From What is Literature

As Terry Eagleton points out, "we can drop once and for all the illusion that the category 'literature' is objective in the sense of being eternally given and immutable" (10). He goes on to say that our opinions and value-judgments are not neutral either, that "the ways in which what we say and believe connects with the power-structure and power-relations of the society we live in" (14). In other words, your opinions about literature are not just your opinions. They are related to how and where you were raised and educated.

Importantly, our environment encourages us to accept certain values, opinions, groups, etc. with which much literature is associated. I feel that the "acceptable" scholastic literary materials are mostly written accounts mirroring the ideas of the general higher interest. Therefore, how we define literature reveals what we have been taught to value and what we have been taught to reject based on the views and background of the people in charge of planning curriculums.

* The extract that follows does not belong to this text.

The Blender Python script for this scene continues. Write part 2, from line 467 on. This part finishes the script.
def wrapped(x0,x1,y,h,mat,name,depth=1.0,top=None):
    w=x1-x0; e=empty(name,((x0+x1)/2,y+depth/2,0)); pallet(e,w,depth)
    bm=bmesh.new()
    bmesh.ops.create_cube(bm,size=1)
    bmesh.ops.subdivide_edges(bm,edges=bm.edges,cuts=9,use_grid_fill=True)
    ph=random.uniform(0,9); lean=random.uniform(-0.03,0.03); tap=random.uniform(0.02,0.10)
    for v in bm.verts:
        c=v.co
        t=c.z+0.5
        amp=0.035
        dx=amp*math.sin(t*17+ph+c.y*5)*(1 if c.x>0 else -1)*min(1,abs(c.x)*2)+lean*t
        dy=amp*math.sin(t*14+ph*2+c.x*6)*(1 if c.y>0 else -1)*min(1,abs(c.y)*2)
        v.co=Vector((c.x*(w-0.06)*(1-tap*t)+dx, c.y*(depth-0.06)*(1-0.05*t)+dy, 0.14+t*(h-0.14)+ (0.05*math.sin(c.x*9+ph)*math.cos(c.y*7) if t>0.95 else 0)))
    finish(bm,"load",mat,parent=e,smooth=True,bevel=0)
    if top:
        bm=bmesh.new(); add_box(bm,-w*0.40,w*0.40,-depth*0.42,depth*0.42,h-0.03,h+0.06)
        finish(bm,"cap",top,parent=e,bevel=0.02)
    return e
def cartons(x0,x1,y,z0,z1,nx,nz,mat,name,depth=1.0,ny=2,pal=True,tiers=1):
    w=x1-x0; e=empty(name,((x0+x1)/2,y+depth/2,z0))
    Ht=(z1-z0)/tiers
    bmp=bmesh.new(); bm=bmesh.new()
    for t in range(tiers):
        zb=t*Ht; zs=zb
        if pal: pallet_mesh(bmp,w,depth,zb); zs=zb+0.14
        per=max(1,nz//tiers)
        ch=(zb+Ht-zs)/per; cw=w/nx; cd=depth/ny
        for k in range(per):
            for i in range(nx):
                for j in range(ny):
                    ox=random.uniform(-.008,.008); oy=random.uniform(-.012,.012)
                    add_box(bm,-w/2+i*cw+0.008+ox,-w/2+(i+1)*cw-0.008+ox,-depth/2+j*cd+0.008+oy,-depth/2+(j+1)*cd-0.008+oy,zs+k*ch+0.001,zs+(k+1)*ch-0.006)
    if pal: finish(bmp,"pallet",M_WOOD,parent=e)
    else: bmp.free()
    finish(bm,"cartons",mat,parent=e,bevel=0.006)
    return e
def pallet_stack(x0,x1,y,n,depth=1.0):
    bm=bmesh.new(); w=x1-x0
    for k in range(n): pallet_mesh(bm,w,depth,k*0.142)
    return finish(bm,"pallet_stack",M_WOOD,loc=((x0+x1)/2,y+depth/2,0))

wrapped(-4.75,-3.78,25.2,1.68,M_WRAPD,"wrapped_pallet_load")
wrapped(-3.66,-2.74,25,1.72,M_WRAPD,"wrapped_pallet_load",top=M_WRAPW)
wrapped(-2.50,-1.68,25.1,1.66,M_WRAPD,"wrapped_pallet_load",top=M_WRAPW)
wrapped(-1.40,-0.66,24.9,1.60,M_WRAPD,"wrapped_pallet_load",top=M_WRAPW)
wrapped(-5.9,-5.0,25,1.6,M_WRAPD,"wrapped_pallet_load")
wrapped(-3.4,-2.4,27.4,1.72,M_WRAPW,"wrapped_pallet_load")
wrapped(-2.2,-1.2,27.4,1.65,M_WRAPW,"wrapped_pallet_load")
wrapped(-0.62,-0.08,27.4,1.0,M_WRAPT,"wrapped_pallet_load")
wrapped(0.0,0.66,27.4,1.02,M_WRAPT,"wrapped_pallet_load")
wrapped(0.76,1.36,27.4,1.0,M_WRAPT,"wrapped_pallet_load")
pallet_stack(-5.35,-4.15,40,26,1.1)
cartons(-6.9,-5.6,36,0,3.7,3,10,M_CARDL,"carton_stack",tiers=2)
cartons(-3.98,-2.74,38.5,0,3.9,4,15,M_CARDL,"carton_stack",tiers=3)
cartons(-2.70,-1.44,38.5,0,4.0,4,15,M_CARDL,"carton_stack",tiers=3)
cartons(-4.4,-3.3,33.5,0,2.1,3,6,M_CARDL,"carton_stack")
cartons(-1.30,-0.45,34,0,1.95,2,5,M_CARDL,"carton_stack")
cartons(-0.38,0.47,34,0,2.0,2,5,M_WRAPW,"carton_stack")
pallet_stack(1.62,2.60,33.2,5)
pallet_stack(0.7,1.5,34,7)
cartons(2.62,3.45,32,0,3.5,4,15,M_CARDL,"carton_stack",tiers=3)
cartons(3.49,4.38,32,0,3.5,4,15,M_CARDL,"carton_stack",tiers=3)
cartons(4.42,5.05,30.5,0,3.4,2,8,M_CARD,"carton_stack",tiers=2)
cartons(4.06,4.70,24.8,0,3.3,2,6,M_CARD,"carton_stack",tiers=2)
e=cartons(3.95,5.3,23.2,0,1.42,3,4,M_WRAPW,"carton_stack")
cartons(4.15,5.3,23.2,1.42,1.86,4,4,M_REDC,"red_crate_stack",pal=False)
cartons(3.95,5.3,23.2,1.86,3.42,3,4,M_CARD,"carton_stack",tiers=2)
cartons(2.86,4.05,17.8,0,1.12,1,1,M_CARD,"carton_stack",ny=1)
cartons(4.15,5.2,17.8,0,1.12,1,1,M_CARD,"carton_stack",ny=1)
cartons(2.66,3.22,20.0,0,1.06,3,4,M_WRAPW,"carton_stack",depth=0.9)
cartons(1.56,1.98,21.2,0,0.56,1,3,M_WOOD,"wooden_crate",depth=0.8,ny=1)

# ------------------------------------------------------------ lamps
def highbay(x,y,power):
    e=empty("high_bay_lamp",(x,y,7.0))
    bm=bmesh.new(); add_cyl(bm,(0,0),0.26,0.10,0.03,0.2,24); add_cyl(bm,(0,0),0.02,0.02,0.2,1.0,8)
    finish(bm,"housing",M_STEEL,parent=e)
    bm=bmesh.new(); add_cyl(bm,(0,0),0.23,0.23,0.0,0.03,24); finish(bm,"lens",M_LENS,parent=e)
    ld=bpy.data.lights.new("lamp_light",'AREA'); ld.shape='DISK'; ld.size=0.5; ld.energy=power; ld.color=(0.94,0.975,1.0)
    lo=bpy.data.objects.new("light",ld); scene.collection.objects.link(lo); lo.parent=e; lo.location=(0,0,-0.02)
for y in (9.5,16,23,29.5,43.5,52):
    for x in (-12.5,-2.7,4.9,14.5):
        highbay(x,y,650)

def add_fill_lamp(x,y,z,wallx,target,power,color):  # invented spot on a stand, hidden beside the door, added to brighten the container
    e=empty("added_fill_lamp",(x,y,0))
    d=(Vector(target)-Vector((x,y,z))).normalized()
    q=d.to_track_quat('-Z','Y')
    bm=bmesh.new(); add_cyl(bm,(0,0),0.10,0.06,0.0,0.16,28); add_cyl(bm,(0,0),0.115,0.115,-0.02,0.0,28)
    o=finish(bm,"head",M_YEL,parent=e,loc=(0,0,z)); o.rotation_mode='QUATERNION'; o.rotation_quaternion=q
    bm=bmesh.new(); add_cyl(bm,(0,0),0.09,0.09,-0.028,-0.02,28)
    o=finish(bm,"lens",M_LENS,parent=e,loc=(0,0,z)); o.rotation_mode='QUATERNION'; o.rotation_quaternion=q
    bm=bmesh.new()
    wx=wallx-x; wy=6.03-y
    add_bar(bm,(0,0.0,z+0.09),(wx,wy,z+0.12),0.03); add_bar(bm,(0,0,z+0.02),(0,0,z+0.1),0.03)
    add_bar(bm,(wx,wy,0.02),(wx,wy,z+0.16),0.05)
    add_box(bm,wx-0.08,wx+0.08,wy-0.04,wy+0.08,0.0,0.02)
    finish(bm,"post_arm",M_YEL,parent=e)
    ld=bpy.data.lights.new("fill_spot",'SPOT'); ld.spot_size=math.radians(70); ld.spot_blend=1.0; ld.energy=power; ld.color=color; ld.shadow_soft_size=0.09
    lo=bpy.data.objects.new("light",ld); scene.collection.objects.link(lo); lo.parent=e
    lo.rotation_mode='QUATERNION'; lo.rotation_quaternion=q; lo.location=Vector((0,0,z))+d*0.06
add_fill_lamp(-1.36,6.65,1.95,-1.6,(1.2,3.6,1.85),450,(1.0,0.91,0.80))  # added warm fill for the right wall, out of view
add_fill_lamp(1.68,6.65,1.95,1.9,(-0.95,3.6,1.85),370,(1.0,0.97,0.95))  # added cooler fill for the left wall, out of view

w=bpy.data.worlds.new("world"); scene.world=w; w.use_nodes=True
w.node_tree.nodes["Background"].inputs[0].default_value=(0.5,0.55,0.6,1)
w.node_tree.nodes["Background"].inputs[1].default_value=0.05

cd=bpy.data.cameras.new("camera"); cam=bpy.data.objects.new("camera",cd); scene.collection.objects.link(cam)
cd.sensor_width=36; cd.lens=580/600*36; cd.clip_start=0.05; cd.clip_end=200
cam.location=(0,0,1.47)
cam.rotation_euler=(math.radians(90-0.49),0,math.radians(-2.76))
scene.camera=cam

J.D. Salinger's 1951 novel Cathcher in the Rye probably would not have been considered literature suitable for schoolwork in the 20s. Scholars eventually came to relate to the novel, making it suitable scholastic literature. Someday in the future J.K. Rowling's Harry Potter books might be alongside Chaucer's Canterbury Tales. Our views and values will change.

Still, whether or not Raising Your New Puppy pamphlets or Gregory Maguire's Wicked make it to the "classics," the fact that they are published, distributed, and organized writings make them literature.